Lack of calcium causes twisted and curled new foliage and stunted growth. I had that problem with my soft water. Intead of tring to dose Ca and Mg separately I just started adding RO Right with the water changes to bring up Ca, Mg, and Kh in a balanced way. It worked great.
I don't think that is your problem though. Most likely lighting especially since it is a tall tank.
 
Oops - I listed my measurements wrong (don't kill me)... my tank is actually 24 inches LONG by 20 inches HIGH. Makes it easier to find a good fixture, at least. So it is not quite as deep as I previously stated - will that make any difference to light issues? I don't know my phosphate levels but I will order a testing kit today of you think it really matters.

I was thinking of using Seachem Equilibrium - will that help my soft water... or should I just plan on dosing trace elems separately? Which is more important - potassium (K) or phosphates? I know my nitrates are low since it is a new tank, but I didn't think lack of nutrients would affect these plants in less than two weeks - seems more likely that low light is the culprit.

I like that Coralife 65w freshwater aqualight, but what color is it really? I have a black setup currently, and since it is in my living room, it needs to look nice. :)

Finally, with one light, will plant placement/fixture placement be an issue, or will the light spread adequately throughout the tank?

Thanks again everyone for all your help and excellent advice.
 
The coralife fixture is silver. it actually looks really nice and I would recommend it if your tank is 24". it should do well. You will need Co2 with it as it will drive your lighting into that kind of territory :)

I would recommend a phosphate test kit, if only to know what your levels are. it becomes important as you push up the light levels. you need to keep nitrate at a minimum of a 10 NO3:1 PO4 ratio.as for which is more important? both are macro nutrients so they are of equal importance, but K is generally the one you need to add, Phosphates find their way into your tank through food, carbon and other stuff. Most people find themselves having too much.

If you are using flourish brand ferts. I would recommend using Flourish, Flourish Potassium and Flourish Nitrogen.
 
Well, this hobby sure is getting expensive! Luckily most of it is an initial investment rather than a regular expense.
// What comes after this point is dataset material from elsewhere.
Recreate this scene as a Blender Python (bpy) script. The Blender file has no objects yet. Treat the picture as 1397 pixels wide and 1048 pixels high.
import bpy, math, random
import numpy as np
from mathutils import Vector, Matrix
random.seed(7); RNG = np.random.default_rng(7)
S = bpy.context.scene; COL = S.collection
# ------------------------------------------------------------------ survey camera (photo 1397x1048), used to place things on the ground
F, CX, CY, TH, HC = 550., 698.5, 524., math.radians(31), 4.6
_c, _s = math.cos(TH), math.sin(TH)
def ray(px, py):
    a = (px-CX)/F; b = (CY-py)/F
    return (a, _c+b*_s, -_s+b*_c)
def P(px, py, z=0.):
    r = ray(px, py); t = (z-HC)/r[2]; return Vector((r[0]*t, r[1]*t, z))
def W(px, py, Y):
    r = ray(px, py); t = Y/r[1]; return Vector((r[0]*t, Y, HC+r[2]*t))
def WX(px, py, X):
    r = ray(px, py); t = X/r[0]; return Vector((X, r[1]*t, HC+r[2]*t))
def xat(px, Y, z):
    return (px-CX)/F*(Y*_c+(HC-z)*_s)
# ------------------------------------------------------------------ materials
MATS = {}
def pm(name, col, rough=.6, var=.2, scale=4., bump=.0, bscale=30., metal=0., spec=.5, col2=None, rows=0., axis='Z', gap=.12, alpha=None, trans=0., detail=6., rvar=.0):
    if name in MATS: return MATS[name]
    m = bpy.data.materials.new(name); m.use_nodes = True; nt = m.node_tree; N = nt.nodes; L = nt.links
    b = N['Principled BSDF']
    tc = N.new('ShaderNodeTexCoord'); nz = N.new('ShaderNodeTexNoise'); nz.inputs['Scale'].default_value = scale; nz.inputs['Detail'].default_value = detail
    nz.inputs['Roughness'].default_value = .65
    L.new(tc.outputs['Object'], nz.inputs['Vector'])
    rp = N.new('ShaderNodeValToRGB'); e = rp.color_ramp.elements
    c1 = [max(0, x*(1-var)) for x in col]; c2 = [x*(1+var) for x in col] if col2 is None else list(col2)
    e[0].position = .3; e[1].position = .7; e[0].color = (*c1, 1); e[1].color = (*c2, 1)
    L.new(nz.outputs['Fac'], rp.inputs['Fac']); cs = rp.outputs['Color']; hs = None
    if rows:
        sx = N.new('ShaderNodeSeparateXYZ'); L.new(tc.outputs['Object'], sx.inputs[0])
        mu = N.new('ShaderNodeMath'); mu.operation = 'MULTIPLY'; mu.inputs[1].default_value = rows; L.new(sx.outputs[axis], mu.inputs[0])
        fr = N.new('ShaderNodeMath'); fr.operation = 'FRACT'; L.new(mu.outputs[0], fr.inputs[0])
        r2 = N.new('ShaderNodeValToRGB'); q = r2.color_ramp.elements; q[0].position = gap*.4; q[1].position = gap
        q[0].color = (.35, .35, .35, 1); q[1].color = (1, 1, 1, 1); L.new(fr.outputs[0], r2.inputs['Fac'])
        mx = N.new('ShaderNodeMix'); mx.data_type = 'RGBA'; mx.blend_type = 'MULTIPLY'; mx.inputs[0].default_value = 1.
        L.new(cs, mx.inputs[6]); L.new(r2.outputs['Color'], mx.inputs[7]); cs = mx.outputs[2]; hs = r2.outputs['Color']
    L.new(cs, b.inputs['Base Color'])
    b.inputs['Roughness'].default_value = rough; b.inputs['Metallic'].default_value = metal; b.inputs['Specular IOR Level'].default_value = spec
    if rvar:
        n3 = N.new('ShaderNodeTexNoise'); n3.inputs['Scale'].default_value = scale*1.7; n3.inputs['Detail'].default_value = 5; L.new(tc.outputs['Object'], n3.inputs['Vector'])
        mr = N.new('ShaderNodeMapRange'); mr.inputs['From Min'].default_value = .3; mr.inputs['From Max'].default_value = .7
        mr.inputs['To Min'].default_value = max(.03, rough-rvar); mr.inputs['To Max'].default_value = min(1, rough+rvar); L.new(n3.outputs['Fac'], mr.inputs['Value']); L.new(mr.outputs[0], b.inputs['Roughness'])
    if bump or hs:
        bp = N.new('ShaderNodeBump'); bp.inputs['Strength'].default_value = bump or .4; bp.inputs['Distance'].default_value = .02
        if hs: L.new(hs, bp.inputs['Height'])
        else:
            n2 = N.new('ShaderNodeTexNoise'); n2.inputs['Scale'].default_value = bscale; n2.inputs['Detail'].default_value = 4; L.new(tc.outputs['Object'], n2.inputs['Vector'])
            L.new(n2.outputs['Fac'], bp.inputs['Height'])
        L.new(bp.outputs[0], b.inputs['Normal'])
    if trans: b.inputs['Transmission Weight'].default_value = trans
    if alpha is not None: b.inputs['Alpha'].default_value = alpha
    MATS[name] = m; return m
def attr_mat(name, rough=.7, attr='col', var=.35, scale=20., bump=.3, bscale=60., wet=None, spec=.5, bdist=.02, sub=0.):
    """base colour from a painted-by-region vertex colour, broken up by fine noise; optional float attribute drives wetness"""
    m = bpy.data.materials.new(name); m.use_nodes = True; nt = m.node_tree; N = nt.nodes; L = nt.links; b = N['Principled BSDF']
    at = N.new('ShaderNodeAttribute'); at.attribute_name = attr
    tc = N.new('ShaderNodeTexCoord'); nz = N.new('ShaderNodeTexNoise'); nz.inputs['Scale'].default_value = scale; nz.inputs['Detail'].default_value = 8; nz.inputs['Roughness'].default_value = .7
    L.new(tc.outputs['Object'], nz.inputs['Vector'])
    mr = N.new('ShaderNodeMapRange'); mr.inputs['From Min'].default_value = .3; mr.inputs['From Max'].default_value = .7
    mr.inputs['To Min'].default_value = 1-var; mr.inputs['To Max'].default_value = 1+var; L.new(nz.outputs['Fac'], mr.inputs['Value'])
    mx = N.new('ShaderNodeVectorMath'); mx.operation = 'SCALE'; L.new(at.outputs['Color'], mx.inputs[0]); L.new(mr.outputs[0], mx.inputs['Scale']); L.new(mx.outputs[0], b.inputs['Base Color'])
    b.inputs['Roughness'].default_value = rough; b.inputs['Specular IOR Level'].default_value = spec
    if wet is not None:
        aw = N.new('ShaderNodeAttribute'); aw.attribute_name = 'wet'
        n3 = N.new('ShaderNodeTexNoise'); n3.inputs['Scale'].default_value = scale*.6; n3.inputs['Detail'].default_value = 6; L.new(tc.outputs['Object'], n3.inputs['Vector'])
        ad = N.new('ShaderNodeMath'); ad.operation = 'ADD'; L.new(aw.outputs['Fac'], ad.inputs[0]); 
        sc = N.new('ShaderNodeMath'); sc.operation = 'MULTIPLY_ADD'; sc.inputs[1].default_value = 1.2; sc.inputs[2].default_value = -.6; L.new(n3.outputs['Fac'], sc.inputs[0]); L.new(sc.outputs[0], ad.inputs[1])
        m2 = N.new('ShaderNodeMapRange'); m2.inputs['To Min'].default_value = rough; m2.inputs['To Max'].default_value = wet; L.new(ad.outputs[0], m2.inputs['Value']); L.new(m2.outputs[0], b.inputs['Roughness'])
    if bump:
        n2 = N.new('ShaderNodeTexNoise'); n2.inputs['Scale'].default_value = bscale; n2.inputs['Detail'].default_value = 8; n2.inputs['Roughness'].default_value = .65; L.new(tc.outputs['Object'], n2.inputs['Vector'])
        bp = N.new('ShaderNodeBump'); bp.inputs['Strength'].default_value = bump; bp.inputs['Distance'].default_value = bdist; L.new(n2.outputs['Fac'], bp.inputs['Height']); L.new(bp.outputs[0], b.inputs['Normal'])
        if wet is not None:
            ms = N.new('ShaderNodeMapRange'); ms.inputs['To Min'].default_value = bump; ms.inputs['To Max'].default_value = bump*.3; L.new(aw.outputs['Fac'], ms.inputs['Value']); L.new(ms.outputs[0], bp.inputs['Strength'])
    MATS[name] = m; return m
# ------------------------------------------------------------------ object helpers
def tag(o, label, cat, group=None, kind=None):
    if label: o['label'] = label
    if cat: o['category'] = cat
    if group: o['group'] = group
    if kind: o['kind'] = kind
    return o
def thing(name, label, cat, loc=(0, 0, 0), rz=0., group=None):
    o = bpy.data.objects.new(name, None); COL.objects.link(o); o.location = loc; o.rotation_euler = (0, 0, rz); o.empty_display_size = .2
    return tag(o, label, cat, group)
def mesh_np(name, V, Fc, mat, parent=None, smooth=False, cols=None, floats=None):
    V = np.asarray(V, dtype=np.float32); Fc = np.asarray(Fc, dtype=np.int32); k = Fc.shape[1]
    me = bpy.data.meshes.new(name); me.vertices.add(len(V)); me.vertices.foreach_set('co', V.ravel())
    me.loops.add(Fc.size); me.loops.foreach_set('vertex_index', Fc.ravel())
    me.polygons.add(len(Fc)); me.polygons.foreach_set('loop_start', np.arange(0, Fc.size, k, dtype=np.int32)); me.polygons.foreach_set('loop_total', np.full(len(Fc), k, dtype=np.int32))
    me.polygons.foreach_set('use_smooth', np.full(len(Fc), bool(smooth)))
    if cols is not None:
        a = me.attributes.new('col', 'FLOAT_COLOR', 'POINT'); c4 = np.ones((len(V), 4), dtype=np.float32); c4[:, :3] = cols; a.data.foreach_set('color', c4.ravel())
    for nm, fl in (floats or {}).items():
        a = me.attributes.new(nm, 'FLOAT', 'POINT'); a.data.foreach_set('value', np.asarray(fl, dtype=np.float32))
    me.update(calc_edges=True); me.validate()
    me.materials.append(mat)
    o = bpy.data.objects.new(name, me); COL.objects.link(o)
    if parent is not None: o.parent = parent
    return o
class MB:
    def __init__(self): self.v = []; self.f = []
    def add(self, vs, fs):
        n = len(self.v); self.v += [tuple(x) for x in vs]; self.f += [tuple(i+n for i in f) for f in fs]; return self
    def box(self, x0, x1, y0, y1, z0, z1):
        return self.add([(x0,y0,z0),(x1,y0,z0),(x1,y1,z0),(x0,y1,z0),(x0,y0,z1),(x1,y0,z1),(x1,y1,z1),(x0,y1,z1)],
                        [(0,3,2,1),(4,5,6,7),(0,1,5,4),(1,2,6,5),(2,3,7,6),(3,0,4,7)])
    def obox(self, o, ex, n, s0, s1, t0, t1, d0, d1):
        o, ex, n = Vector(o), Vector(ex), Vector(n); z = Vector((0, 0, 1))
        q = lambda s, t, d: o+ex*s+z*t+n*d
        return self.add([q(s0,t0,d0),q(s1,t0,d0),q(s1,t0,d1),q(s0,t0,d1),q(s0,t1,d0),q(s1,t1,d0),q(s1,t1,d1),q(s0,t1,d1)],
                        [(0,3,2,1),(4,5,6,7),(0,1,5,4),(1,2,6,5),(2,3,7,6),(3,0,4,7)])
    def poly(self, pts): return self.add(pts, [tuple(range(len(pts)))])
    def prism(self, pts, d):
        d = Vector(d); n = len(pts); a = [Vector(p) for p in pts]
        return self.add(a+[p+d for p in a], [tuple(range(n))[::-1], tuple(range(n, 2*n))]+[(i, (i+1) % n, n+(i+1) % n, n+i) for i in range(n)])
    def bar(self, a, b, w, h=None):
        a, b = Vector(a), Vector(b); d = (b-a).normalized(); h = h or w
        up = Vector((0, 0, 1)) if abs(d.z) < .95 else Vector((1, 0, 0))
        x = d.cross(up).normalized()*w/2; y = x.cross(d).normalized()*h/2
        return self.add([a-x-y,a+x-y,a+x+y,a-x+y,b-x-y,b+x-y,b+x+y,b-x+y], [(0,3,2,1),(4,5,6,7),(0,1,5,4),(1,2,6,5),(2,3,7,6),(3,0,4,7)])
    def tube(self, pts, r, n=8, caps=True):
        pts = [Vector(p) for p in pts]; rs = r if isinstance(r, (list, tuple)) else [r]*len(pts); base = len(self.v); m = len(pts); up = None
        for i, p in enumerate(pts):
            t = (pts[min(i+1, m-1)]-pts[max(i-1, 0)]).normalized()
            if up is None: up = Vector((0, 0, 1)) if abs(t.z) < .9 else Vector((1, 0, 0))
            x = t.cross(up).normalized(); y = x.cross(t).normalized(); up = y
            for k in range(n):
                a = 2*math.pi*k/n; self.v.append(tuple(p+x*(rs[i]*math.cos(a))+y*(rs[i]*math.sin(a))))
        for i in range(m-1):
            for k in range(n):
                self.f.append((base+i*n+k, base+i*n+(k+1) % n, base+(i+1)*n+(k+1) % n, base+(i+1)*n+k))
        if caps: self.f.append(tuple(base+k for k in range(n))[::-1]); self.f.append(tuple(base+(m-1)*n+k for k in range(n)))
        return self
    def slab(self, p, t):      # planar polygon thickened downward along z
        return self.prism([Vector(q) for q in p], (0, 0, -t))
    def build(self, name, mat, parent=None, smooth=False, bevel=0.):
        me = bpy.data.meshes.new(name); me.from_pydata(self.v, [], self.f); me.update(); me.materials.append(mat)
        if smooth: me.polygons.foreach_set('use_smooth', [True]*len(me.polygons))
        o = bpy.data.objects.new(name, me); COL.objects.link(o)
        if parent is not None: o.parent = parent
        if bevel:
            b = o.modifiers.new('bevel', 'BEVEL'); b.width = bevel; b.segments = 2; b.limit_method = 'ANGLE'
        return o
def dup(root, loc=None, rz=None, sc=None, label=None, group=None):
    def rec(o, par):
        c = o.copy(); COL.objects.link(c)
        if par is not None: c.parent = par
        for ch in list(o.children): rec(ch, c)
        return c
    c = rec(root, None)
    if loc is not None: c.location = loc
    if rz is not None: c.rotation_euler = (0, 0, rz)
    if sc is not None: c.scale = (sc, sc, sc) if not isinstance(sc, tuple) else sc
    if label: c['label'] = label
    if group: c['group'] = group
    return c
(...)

Unless you count the desire to purchase more and larger tanks as a "recurring expense," that is. :)

I went ahead and purchased the Coralife Aqualight 65 watt PC fixture, some Flourish Excel, a cheap CO2 injection system with bubble counter/diffuser, Flourish Nitrogen, Flourish K. I have always had too many phophates due to farming in the area, so I will wait on the phosphorous. I am out another $100 bucks or so but hopefully my plants will flourish now. No pun intended. :wink:

Thanks to all for your wonderful advice!